Only the lines from the first one through the line with "S.camera = camo" should be printed, exactly as they appear.

**** Records for processing ****

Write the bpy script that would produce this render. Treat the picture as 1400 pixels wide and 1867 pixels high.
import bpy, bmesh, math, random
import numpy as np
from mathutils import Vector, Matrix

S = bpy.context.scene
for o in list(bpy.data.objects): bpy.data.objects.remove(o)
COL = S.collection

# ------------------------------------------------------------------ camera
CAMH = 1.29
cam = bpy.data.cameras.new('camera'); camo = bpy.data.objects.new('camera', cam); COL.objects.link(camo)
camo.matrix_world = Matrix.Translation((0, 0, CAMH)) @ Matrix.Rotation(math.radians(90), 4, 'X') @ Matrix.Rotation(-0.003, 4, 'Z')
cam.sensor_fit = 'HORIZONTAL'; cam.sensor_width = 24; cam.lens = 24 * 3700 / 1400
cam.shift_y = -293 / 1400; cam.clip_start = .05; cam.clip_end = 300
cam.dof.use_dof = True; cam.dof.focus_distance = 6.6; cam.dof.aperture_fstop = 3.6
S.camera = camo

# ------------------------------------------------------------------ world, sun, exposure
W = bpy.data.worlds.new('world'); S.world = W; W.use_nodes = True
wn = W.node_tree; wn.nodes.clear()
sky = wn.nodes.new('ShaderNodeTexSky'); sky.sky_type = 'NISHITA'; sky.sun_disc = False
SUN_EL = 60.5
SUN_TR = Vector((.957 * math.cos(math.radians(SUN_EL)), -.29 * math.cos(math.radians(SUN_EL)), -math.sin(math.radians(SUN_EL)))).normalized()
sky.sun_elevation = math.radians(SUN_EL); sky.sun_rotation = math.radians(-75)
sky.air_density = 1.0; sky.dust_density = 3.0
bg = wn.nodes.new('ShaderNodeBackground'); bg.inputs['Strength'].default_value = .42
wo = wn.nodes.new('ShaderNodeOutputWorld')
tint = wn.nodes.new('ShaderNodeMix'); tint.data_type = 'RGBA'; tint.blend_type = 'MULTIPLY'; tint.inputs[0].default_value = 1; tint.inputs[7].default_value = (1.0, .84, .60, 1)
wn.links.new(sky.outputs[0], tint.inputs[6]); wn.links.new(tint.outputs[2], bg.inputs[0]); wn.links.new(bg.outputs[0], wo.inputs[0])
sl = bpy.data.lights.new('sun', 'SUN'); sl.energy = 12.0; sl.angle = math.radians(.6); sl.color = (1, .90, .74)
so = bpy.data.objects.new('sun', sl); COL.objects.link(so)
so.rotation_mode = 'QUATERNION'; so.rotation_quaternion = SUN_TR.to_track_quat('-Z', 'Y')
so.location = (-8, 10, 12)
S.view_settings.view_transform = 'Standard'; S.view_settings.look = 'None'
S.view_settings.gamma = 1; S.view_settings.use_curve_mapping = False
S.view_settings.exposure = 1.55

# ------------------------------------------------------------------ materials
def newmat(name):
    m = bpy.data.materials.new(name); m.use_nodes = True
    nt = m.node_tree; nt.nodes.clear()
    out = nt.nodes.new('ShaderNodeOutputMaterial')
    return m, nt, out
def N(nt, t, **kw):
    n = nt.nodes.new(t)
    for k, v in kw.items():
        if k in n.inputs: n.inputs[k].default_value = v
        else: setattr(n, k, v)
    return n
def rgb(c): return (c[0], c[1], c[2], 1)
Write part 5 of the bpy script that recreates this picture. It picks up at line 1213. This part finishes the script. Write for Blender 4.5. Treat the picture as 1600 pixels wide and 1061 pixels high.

****

§ **Result below**
Write the bpy script that would produce this render. Treat the picture as 1400 pixels wide and 1867 pixels high.
import bpy, bmesh, math, random
import numpy as np
from mathutils import Vector, Matrix

S = bpy.context.scene
for o in list(bpy.data.objects): bpy.data.objects.remove(o)
COL = S.collection

# ------------------------------------------------------------------ camera
CAMH = 1.29
cam = bpy.data.cameras.new('camera'); camo = bpy.data.objects.new('camera', cam); COL.objects.link(camo)
camo.matrix_world = Matrix.Translation((0, 0, CAMH)) @ Matrix.Rotation(math.radians(90), 4, 'X') @ Matrix.Rotation(-0.003, 4, 'Z')
cam.sensor_fit = 'HORIZONTAL'; cam.sensor_width = 24; cam.lens = 24 * 3700 / 1400
cam.shift_y = -293 / 1400; cam.clip_start = .05; cam.clip_end = 300
cam.dof.use_dof = True; cam.dof.focus_distance = 6.6; cam.dof.aperture_fstop = 3.6
S.camera = camo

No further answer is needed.